The people of Jericho might try to shove him to the back, but Jesus makes way for the blind man.

Jesus stopped and commanded him to be brought to him. And when he came near, he asked him, “What do you want me to do for you?” He said, “Lord, let me recover my sight.” (Luke 18:40-41)

Imagine the shock of the people as Jesus asks the very people who were pushing this man to the back to now bring him up to the front.  And I think Jesus knew exactly what this man wanted, but he asks.  He asks because he wants everyone else to hear it.  Out of the entire crowd, it was this blind man who could see that Jesus is the Son of David, the King.  Out of the entire crowd, it was this blind man who expressed real faith that Jesus is the one who will save the world.  The people had heard him calling out “Jesus, Son of David!”  This is Jesus’ chance to affirm not only the man’s faith in him, but to affirm the ascription of this title “Son of David” that man has given him.

The man was a beggar.  He cried out to everyone, “Have mercy on me!”  And for everyone else that was just a cry for money or maybe for food.  But he wanted more from Jesus: “You can give me more than money, Jesus.  Let me recover my sight.”  And Luke says in verses 42-43:

And Jesus said to him, “Recover your sight; your faith has made you well.”  And immediately he recovered his sight and followed him, glorifying God. And all the people, when they saw it, gave praise to God.

The miracle confirmed the faith of the blind man who had called out to Jesus as the Son of David, as the Messiah.  The sense of expectation is heightened as Jesus goes up to Jerusalem.  The word’s going to spread: the King is here to take his throne.

But notice the blind man.  He was at the bottom rung of Jericho society.  But Jesus didn’t heal him so that he could become a member of polite society again.  He didn’t heal him so that he could return to whatever job or career he’d had before going blind.  No.  Jesus healed the man and the man responded by following Jesus—by becoming a disciples—and by glorifying God.

Brothers and sisters, this is what Jesus has been getting at.  This is why the rich ruler couldn’t follow Jesus.  He wasn’t willing or prepared to give up his life.  The blind man—St. Mark tells us his name was Bartimaeus—had already lost his life when he went blind.  Jesus gives it back, but instead of returning to work and building a life for himself in Jericho, he chooses to follow Jesus and to give his life for the sake of glorifying the King.  As Jesus was on his way to sacrifice his life for the sake of his people, Bartimaeus sacrificed his life—gave his all—for the sake of Jesus.  He truly understood what it meant to be made whole and welcomed into the kingdom of God.

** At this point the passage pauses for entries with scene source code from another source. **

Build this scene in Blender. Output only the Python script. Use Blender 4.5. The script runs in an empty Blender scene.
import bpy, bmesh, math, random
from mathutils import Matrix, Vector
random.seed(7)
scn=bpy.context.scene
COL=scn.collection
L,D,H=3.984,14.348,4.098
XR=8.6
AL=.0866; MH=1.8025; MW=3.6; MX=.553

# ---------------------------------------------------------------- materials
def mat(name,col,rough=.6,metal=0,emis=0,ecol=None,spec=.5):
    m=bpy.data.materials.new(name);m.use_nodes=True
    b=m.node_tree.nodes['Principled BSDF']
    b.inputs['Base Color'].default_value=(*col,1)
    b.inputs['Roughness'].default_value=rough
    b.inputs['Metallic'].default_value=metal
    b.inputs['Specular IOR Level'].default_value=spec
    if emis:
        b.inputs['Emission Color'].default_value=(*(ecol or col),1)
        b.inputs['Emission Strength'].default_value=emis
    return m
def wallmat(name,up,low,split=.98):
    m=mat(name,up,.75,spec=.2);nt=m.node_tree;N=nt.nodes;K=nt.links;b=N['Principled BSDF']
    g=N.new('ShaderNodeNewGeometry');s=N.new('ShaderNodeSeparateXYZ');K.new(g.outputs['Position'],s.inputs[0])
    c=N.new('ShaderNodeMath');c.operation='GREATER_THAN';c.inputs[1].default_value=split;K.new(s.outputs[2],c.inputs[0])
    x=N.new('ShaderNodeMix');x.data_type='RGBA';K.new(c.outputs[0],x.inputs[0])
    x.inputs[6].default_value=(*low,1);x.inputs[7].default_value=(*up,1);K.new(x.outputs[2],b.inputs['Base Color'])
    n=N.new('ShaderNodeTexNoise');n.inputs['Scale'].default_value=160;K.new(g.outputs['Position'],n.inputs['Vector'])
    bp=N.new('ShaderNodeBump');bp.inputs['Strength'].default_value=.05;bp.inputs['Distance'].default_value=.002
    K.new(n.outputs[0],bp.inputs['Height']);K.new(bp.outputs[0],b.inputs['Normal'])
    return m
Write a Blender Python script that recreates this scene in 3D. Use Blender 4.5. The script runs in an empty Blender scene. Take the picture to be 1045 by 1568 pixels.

That’s what repentance looks like: letting go of everything so that we can take hold of Jesus in faith.  Most of us are more like the rich ruler than blind Bartimaeus.  We’re wealthy or, at least, we’re comfortable in life.  We think of ourselves as already being more or less whole.  Bartimaeus had nothing to lose in following Jesus.  You and I have much to lose.  But remember that we have everything to gain.  No matter how important the things are that Jesus calls us to give up, they’re things that will not last.  In return for them Jesus promises resurrection to restored and eternal life and a share in the New Jerusalem.  We’re obsessed, as Lewis wrote, with making mud pies in the slum.  If we will give them up, Jesus promises new life in the full presence and fellowship of God.

Let us pray: Gracious Father, you sent your Son to be King through humility, suffering, and death—all for our sake.  Give us the grace to respond in humility and make our hearts willing to sacrifice our all for his sake, that we might live in repentance and be true disciples of King Jesus, through whom we pray.  Amen.